O universo ficcional de Flannery O'Connor é feito de sinistra violência. As suas personagens são dominadas por uma loucura contida que, a determinada altura, jorra em violência crua e vingativa. Francis Tarwater em The violent bear it away tenta a todo custo fugir a um destino determinado pelo seu tio-avô, um fanático profeta, que o raptou e o preparou para seguir o caminho do pão da vida.
O rapaz pressentia que era esse o cerne da loucura do seu tio-avô, essa fome, e o que secretamente temia era que tal condição, pudesse ser hereditária, vir um dia assaltá-lo por dentro, e então seria desmanchado pela fome tal qual o velho, possuidor de um estomâgo com fundo roto de maneira que nada pudesse sará-lo ou enchê-lo, excepto o pão da vida.

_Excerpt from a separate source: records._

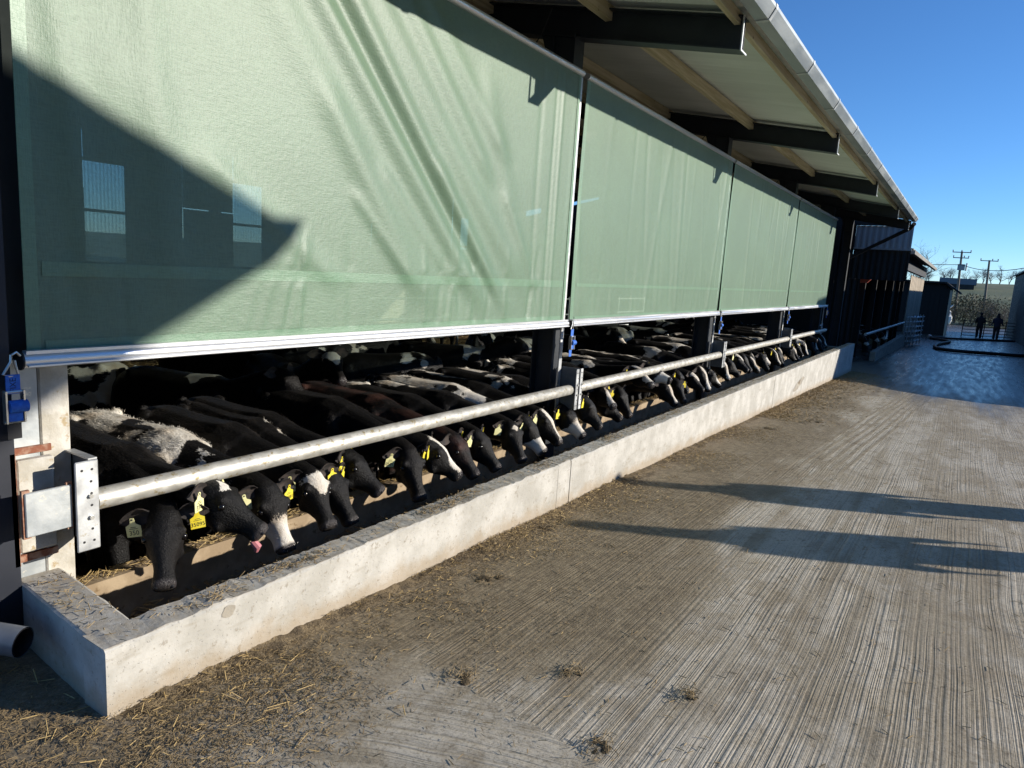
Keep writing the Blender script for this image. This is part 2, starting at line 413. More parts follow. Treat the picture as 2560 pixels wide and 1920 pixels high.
    c = nt.mix(nt.math('MULTIPLY', darkl, nt.math('SUBTRACT', .42, nt.math('MULTIPLY', nearwall, .22))), c, (.11, .088, .055))
    muck = nt.mix(nt.ramp(nt.noise(co, 16, 5, .7), .35, .68), (.135, .10, .056), (.29, .225, .135))
    c = nt.mix(nt.math('MULTIPLY', nearwall, .85), c, muck)
    mot = nt.noise(nt.mapping(co, scale=(.8, 1, 0), loc=(6, 3, 0)), 3.2, 6, .68)
    c = nt.mix(nt.ramp(mot, .48, .66, 0, .5), c, (.225, .172, .105))
    mot2 = nt.noise(nt.mapping(co, loc=(1, 8, 0)), 13, 5, .7)
    c = nt.mix(nt.ramp(mot2, .54, .68, 0, .5), c, (.17, .128, .075))
    grain = nt.noise(co, 85, 5, .8)
    c = nt.mix(nt.ramp(grain, .50, .64, 0, .60), c, (.13, .10, .065))
    c = nt.mix(nt.ramp(grain, .45, .33, 0, .35), c, (.62, .56, .47))
    gr2 = nt.noise(co, 34, 4, .7)
    c = nt.mix(nt.ramp(gr2, .56, .68, 0, .45), c, (.15, .118, .075))
    c = nt.mix(nt.math('MULTIPLY', wet, .78), c, (.022, .021, .020))
    nt.put(bs, 'Base Color', c)
    rg = nt.ramp(nt.noise(nt.mapping(co, scale=(.22, 2.4, 0)), 3., 4, .6), .35, .7, .26, .44)
    r = nt.math('ADD', nt.math('MULTIPLY', nt.math('SUBTRACT', 1., wet), .80), nt.math('MULTIPLY', wet, rg))
    nt.put(bs, 'Roughness', r)
    bs.inputs['Specular IOR Level'].default_value = .45
    h = nt.math('MULTIPLY', nt.math('MULTIPLY', groove, nt.math('ADD', gm, .25)), nt.math('SUBTRACT', 1.05, nt.math('MULTIPLY', dirt, .45)))
    h = nt.math('ADD', h, nt.math('MULTIPLY', nt.noise(co, 46, 6, .78), nt.math('ADD', .7, nt.math('MULTIPLY', dirt, .8))))
    h = nt.math('MULTIPLY', h, nt.math('SUBTRACT', 1., wet))
    h = nt.math('ADD', h, nt.math('MULTIPLY', nt.math('MULTIPLY', track, .25), nt.math('SUBTRACT', 1., nt.math('MULTIPLY', wet, .8))))
    nt.put(bs, 'Normal', nt.bump(h, .5, .007))
    return mt
M['yard'] = yard_mat()
M['bedding'] = mat('straw_bedding', (.17,.105,.04), (.34,.22,.09), .85, scale=9, bump=1., bscale=45, bdist=.03)

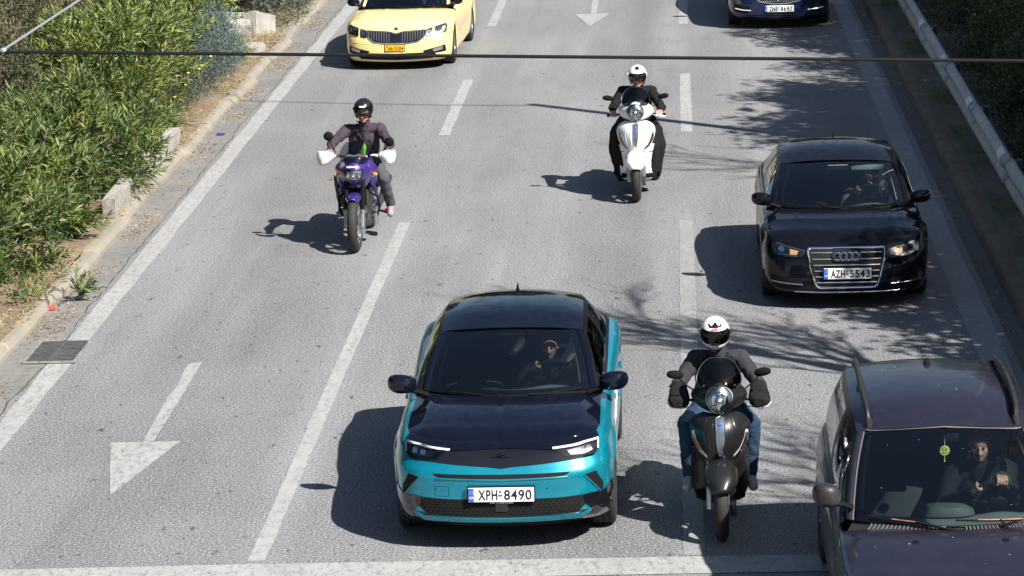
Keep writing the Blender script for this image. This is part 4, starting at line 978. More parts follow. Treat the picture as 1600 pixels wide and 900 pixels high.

Quando aquele, por fim, morre, Tarwater procura escapar a esse destino. Todavia, essa fome ingénita devora-o e domina-o, sem que este lhe possa escapar. Neste processo de aceitação, a personagem, querendo defender-se, espalha destruição e morte: o afogamento de Bishop no lago e, depois, o fogo que este vai deixando no seu rasto. Não é só a violência por ele gerada, mas também a violência que ele atrai a si. Por fim, é encurralado e acaba, entre as labaredas altas de Milton, por se reconciliar com a sua condição maldita. E é assim que toma o trajecto inverso da estrada, como um condenado.